The rise of China’s high-speed rail network remains a feat, even if there might be shortcomings. Tens of thousands of kilometres of rail have connected population centres and allowed for quick travel over long distances.
The Chinese public also sees it that way: it is a sign of the country’s progress after opening up and modernising. Yet, Chinese HSR is not without its problems. Lu Dadao, a former government advisor, rail expert and scientist at the Chinese Academy of Sciences has publicly warned against some of the drawbacks of the HSR network.
Marginalisation of freight
One of Lu’s criticisms is that high-speed rail marginalises the backbone of Chinese railways, freight traffic, in favour of a much less economical type of transport, namely high-speed passenger traffic.
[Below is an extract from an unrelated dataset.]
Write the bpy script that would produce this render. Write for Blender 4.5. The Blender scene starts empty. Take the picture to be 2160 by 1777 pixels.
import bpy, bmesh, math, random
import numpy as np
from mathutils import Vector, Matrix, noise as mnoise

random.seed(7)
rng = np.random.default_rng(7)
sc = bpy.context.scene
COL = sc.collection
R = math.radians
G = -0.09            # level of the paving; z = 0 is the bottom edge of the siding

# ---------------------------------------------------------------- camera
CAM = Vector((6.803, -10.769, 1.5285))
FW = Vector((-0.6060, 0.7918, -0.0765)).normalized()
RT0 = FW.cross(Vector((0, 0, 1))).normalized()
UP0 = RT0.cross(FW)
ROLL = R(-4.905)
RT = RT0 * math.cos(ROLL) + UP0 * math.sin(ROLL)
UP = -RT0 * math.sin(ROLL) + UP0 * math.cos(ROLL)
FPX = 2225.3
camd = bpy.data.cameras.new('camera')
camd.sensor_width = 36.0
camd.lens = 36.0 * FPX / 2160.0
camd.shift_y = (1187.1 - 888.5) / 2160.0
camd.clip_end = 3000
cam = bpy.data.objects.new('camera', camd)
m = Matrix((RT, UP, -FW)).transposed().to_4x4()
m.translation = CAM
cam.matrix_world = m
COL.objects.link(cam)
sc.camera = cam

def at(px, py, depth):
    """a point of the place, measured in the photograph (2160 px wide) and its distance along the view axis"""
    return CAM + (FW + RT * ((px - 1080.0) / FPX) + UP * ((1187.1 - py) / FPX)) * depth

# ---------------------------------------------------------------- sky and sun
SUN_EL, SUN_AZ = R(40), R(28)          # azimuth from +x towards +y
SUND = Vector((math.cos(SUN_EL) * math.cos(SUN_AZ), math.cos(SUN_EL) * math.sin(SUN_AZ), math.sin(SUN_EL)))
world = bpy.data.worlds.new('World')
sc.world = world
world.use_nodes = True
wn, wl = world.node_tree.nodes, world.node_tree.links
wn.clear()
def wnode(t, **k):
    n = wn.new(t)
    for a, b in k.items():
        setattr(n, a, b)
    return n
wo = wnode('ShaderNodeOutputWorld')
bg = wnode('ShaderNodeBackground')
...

Globally, high-speed rail is predominantly passenger-oriented, and China is no exception. In fact, there are no high-speed lines (defined as allowing for speeds higher than 250 kilometres an hour) in China that facilitate freight traffic. That is because freight traffic does not need such high speeds, says Lu Dadao, but the greater weight of freight trains also complicates operations at very high speeds.
Unlike in China, Europe’s railways do have mixed-traffic HSR lines. For example, some 200-kilometres per hour lines in Germany are considered high-speed, but allow for both passenger and freight traffic. By contrast, freight traffic is excluded from a large part of China’s railway network, which reduces routing options and capacity for goods. Instead, the country’s infrastructure strategy clearly favours high-profile passenger megaprojects.
Subsidising HSR
From a financial point of view, that is not a rational way forward, according to Lu. Only six HSR lines make a profit, the rest is subsidised from elsewhere. “Elsewhere” happens to be the conventional (non-high-speed) railway network, which is still twice as long as the HSR network, at around 100,000 kilometres.
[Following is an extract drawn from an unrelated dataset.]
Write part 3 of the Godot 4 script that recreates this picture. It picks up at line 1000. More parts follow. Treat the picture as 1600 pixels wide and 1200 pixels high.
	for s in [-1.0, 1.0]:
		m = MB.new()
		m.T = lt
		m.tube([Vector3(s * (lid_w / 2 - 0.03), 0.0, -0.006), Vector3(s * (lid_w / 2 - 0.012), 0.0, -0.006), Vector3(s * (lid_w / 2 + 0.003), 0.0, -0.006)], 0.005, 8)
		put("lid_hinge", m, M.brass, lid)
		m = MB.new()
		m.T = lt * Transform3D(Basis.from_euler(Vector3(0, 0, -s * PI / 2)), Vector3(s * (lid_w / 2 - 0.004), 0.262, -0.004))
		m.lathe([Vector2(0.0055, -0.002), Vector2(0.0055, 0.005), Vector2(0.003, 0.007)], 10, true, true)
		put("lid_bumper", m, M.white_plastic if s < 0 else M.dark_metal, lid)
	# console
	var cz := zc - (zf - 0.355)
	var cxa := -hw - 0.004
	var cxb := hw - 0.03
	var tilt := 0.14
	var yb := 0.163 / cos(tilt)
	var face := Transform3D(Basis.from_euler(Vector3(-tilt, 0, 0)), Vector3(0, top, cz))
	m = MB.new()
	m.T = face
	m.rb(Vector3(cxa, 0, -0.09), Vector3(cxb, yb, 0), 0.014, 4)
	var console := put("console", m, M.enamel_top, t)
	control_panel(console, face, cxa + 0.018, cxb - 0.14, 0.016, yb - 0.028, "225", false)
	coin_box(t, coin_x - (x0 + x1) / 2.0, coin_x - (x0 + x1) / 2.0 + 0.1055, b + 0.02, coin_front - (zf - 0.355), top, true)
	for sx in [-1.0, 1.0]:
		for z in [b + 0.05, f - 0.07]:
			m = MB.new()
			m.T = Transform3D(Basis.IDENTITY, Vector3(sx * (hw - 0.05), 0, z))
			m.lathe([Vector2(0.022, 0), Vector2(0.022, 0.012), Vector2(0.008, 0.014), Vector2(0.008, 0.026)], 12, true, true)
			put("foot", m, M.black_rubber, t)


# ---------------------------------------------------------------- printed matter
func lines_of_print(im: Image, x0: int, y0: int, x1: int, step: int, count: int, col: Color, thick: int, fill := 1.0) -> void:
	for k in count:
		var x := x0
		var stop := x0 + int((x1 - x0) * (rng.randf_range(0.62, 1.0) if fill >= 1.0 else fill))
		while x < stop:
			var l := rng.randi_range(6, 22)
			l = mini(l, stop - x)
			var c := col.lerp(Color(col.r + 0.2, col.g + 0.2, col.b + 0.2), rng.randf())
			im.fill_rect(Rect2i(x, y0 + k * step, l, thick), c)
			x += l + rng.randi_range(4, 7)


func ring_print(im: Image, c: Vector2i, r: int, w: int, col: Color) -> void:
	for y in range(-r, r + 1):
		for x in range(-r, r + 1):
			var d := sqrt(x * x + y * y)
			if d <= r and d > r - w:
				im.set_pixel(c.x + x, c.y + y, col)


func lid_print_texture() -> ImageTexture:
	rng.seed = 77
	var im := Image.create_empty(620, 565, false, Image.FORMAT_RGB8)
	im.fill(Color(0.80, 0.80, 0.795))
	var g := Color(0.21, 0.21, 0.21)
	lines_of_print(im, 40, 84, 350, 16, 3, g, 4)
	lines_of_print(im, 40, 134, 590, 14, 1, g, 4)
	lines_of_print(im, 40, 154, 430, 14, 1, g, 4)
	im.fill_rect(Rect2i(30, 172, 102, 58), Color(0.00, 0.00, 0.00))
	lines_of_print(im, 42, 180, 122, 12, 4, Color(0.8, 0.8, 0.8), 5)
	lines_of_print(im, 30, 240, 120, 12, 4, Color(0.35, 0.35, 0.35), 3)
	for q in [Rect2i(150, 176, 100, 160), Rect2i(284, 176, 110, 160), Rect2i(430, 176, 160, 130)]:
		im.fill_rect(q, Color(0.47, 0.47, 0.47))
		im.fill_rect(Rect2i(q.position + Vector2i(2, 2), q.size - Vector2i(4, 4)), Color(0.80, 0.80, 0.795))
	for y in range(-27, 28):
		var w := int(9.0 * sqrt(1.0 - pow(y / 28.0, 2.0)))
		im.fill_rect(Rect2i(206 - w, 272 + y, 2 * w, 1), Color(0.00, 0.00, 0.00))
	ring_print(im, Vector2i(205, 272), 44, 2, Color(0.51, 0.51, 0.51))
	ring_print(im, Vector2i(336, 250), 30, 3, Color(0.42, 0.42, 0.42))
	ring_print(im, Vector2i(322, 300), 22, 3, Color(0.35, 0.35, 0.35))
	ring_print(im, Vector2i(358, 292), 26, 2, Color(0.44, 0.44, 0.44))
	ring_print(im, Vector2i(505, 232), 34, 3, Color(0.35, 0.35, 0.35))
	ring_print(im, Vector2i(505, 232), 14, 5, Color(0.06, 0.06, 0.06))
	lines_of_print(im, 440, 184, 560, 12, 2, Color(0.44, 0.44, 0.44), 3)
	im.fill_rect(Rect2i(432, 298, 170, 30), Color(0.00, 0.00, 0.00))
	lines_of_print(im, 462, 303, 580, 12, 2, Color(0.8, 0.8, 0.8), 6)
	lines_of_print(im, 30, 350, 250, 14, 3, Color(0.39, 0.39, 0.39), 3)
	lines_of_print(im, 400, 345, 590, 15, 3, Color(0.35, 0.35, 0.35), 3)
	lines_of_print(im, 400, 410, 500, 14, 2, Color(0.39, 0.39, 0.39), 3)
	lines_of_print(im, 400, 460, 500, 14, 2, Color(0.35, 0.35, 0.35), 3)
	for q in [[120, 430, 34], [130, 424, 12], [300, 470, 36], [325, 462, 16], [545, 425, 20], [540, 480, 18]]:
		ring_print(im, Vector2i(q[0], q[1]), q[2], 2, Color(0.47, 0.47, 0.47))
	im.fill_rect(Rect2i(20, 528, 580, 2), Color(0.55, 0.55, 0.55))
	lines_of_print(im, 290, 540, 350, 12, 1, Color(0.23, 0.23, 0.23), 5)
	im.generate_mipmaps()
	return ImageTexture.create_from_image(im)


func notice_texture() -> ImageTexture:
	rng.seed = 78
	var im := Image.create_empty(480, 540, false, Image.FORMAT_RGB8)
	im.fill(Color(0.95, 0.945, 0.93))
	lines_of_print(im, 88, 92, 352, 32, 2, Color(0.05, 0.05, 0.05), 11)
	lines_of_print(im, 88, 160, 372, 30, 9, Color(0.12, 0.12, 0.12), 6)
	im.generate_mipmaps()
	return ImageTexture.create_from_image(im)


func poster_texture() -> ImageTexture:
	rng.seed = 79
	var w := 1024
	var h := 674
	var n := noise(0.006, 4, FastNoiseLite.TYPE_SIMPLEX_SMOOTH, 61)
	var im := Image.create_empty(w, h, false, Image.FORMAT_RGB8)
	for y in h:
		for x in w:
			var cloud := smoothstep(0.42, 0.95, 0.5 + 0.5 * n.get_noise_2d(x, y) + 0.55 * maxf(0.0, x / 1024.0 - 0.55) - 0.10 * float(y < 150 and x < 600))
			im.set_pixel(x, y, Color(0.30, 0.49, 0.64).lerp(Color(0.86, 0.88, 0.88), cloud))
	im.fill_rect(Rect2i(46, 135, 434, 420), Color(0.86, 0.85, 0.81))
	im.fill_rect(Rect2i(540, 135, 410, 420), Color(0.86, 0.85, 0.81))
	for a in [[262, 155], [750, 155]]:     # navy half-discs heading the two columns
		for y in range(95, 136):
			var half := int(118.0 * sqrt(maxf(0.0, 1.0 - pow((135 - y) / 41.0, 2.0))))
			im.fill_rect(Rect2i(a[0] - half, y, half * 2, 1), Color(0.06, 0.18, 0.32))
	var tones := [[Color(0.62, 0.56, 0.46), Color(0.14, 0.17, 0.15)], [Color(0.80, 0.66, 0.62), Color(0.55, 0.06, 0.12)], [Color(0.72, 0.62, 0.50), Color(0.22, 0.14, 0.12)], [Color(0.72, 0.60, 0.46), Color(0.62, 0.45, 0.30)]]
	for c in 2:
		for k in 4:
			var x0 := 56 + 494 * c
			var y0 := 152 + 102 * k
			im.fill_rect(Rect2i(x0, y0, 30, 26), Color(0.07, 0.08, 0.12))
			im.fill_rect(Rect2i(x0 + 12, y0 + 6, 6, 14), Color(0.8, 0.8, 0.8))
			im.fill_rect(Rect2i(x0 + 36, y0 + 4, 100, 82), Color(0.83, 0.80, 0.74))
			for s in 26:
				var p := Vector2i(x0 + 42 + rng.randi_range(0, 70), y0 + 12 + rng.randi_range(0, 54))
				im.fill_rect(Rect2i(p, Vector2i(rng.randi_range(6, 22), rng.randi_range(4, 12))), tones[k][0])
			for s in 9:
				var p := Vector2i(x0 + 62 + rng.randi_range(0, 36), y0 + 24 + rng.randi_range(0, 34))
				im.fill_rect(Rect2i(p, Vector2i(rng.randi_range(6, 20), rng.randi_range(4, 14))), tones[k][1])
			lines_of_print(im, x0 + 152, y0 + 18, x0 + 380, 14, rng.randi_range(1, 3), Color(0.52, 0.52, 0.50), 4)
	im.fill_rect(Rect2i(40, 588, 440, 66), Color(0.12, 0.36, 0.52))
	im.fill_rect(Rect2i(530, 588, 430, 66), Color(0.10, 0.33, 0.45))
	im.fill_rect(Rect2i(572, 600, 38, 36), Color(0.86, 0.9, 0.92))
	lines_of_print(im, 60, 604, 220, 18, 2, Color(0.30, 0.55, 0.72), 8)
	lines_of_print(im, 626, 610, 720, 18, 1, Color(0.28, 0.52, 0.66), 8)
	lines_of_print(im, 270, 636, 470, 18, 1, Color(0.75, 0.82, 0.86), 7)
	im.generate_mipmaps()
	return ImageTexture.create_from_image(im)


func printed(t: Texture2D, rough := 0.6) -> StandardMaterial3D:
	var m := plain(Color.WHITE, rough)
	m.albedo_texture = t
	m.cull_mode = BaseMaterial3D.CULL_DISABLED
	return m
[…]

The conventional network remains profitable, not least due to the contribution of freight traffic. “Freight transport is the cost-efficient, high-capacity core of the railway system”, Lu Dadao explained. Yet, its revenues are at least partially used to compensate for the losses of the HSR network. Rail freight thus pays for high-speed passenger rail, which could jeopardise the competitiveness of China’s rail freight.
Lu laments the lack of rationality and planning when it comes to China’s rail strategy. This is reflected not only in the construction of loss-making HSR lines against high costs, but also in local transport integration.
For example, the HSR stations are often remote and do not link up properly with residential areas and inner cities. Similarly to European rail freight, where there is a need for more sidings and dispatch tracks to boost the accessibility of rail, China’s HSR is poorly connected to potential passengers.